* _Available data_
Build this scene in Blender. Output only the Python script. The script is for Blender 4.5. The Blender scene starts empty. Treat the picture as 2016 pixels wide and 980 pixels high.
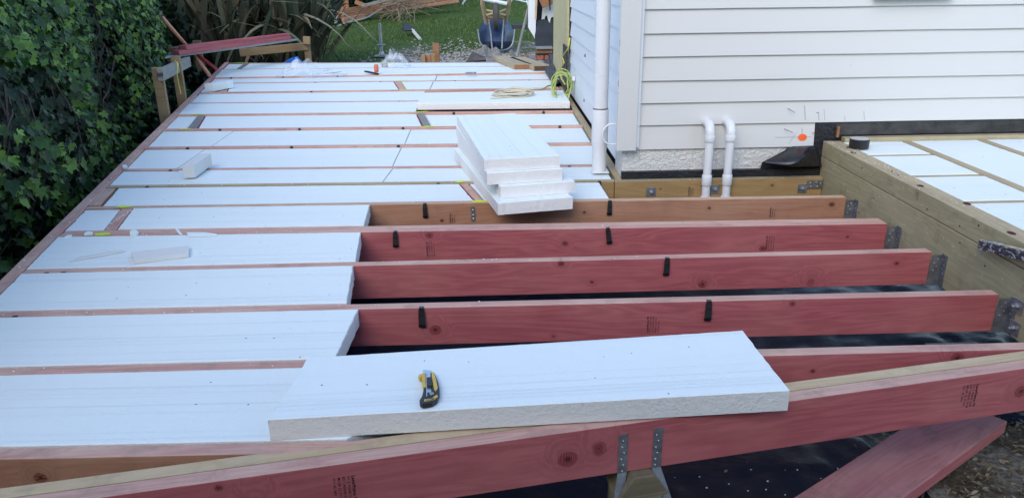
import bpy, bmesh, math, random
import numpy as np
from mathutils import Matrix, Vector, noise
random.seed(7)
S = bpy.context.scene
C = S.collection
RAD = math.radians
# ---------------------------------------------------------------- camera
cd = bpy.data.cameras.new('camera')
cam = bpy.data.objects.new('camera', cd); C.objects.link(cam)
def cam_matrix(pitch, roll, yaw, loc):
    cy, sy, cp, sp = math.cos(yaw), math.sin(yaw), math.cos(pitch), math.sin(pitch)
    f = Vector((sy*cp, cy*cp, -sp)); r0 = Vector((cy, -sy, 0)); u0 = r0.cross(f)
    c, s = math.cos(roll), math.sin(roll)
    r = c*r0 + s*u0; u = -s*r0 + c*u0
    return Matrix(((r.x, u.x, -f.x, loc[0]), (r.y, u.y, -f.y, loc[1]), (r.z, u.z, -f.z, loc[2]), (0, 0, 0, 1)))
cam.matrix_world = cam_matrix(RAD(19.985), RAD(-.7523), RAD(1.502), (0, 0, 1.08))
cd.sensor_width = 36; cd.lens = 36*1515/2016; cd.clip_start = .05; cd.clip_end = 500
cd.dof.use_dof = False
S.camera = cam
# ---------------------------------------------------------------- sky and soft sun (open shade, late afternoon)
SUN_EL, SUN_AZ = RAD(37), RAD(203)          # azimuth measured clockwise from +Y, behind the camera
w = bpy.data.worlds.new('World'); S.world = w; w.use_nodes = True
nt = w.node_tree; bg = nt.nodes['Background']
sky = nt.nodes.new('ShaderNodeTexSky'); sky.sky_type = 'NISHITA'; sky.sun_disc = False
sky.sun_elevation = SUN_EL; sky.sun_rotation = SUN_AZ; sky.air_density = 1.0; sky.dust_density = .4; sky.ozone_density = 1.4
nt.links.new(sky.outputs[0], bg.inputs[0]); bg.inputs[1].default_value = .13
sd = bpy.data.lights.new('sun', 'SUN'); sd.energy = .75; sd.angle = RAD(40); sd.color = (1, .89, .74)
sun = bpy.data.objects.new('sun', sd); C.objects.link(sun)
sun.rotation_euler = (RAD(90) - SUN_EL, 0, -SUN_AZ + math.pi)
dirv = Vector((math.sin(SUN_AZ)*math.cos(SUN_EL), math.cos(SUN_AZ)*math.cos(SUN_EL), math.sin(SUN_EL)))
sun.rotation_euler = dirv.to_track_quat('Z', 'Y').to_euler()
S.view_settings.view_transform = 'Standard'; S.view_settings.look = 'None'; S.view_settings.gamma = 1
S.view_settings.exposure = 1.42
S.render.engine = 'CYCLES'
S.render.resolution_x = 1024; S.render.resolution_y = 497

# ================================================================ helpers
WM = {}
def put(o, parent=None, M=None):
    M = M if M is not None else Matrix.Identity(4)
    if o.name not in C.objects: C.objects.link(o)
    WM[o] = M.copy()
    if parent is not None:
        o.parent = parent; o.matrix_basis = WM[parent].inverted() @ M
    else:
        o.matrix_basis = M
    return o
def tag(o, label=None, cat=None, group=None, kind=None):
    if label: o['label'] = label
    if cat: o['category'] = cat
    if group: o['group'] = group
    if kind: o['kind'] = kind
    return o
def thing(name, loc, label, cat, group=None, rz=0):
    o = bpy.data.objects.new(name, None); o.empty_display_size = .1
    put(o, None, Matrix.Translation(loc) @ Matrix.Rotation(rz, 4, 'Z'))
    return tag(o, label, cat, group)
def T(x, y, z, rz=0, ry=0, rx=0):
    return Matrix.Translation((x, y, z)) @ Matrix.Rotation(rz, 4, 'Z') @ Matrix.Rotation(ry, 4, 'Y') @ Matrix.Rotation(rx, 4, 'X')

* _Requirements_
Quote every line word for word and keep the images out of the copy.

* _Full output_
Build this scene in Blender. Output only the Python script. The script is for Blender 4.5. The Blender scene starts empty. Treat the picture as 2016 pixels wide and 980 pixels high.
import bpy, bmesh, math, random
import numpy as np
from mathutils import Matrix, Vector, noise
random.seed(7)
S = bpy.context.scene
C = S.collection
RAD = math.radians
# ---------------------------------------------------------------- camera
cd = bpy.data.cameras.new('camera')
cam = bpy.data.objects.new('camera', cd); C.objects.link(cam)
def cam_matrix(pitch, roll, yaw, loc):
    cy, sy, cp, sp = math.cos(yaw), math.sin(yaw), math.cos(pitch), math.sin(pitch)
    f = Vector((sy*cp, cy*cp, -sp)); r0 = Vector((cy, -sy, 0)); u0 = r0.cross(f)
    c, s = math.cos(roll), math.sin(roll)
    r = c*r0 + s*u0; u = -s*r0 + c*u0
    return Matrix(((r.x, u.x, -f.x, loc[0]), (r.y, u.y, -f.y, loc[1]), (r.z, u.z, -f.z, loc[2]), (0, 0, 0, 1)))
cam.matrix_world = cam_matrix(RAD(19.985), RAD(-.7523), RAD(1.502), (0, 0, 1.08))
cd.sensor_width = 36; cd.lens = 36*1515/2016; cd.clip_start = .05; cd.clip_end = 500
cd.dof.use_dof = False
S.camera = cam
# ---------------------------------------------------------------- sky and soft sun (open shade, late afternoon)
SUN_EL, SUN_AZ = RAD(37), RAD(203)          # azimuth measured clockwise from +Y, behind the camera
w = bpy.data.worlds.new('World'); S.world = w; w.use_nodes = True
nt = w.node_tree; bg = nt.nodes['Background']
sky = nt.nodes.new('ShaderNodeTexSky'); sky.sky_type = 'NISHITA'; sky.sun_disc = False
sky.sun_elevation = SUN_EL; sky.sun_rotation = SUN_AZ; sky.air_density = 1.0; sky.dust_density = .4; sky.ozone_density = 1.4
nt.links.new(sky.outputs[0], bg.inputs[0]); bg.inputs[1].default_value = .13
sd = bpy.data.lights.new('sun', 'SUN'); sd.energy = .75; sd.angle = RAD(40); sd.color = (1, .89, .74)
sun = bpy.data.objects.new('sun', sd); C.objects.link(sun)
sun.rotation_euler = (RAD(90) - SUN_EL, 0, -SUN_AZ + math.pi)
dirv = Vector((math.sin(SUN_AZ)*math.cos(SUN_EL), math.cos(SUN_AZ)*math.cos(SUN_EL), math.sin(SUN_EL)))
sun.rotation_euler = dirv.to_track_quat('Z', 'Y').to_euler()
S.view_settings.view_transform = 'Standard'; S.view_settings.look = 'None'; S.view_settings.gamma = 1
S.view_settings.exposure = 1.42
S.render.engine = 'CYCLES'
S.render.resolution_x = 1024; S.render.resolution_y = 497

# ================================================================ helpers
WM = {}
def put(o, parent=None, M=None):
    M = M if M is not None else Matrix.Identity(4)
    if o.name not in C.objects: C.objects.link(o)
    WM[o] = M.copy()
    if parent is not None:
        o.parent = parent; o.matrix_basis = WM[parent].inverted() @ M
    else:
        o.matrix_basis = M
    return o
def tag(o, label=None, cat=None, group=None, kind=None):
    if label: o['label'] = label
    if cat: o['category'] = cat
    if group: o['group'] = group
    if kind: o['kind'] = kind
    return o
def thing(name, loc, label, cat, group=None, rz=0):
    o = bpy.data.objects.new(name, None); o.empty_display_size = .1
    put(o, None, Matrix.Translation(loc) @ Matrix.Rotation(rz, 4, 'Z'))
    return tag(o, label, cat, group)
def T(x, y, z, rz=0, ry=0, rx=0):
    return Matrix.Translation((x, y, z)) @ Matrix.Rotation(rz, 4, 'Z') @ Matrix.Rotation(ry, 4, 'Y') @ Matrix.Rotation(rx, 4, 'X')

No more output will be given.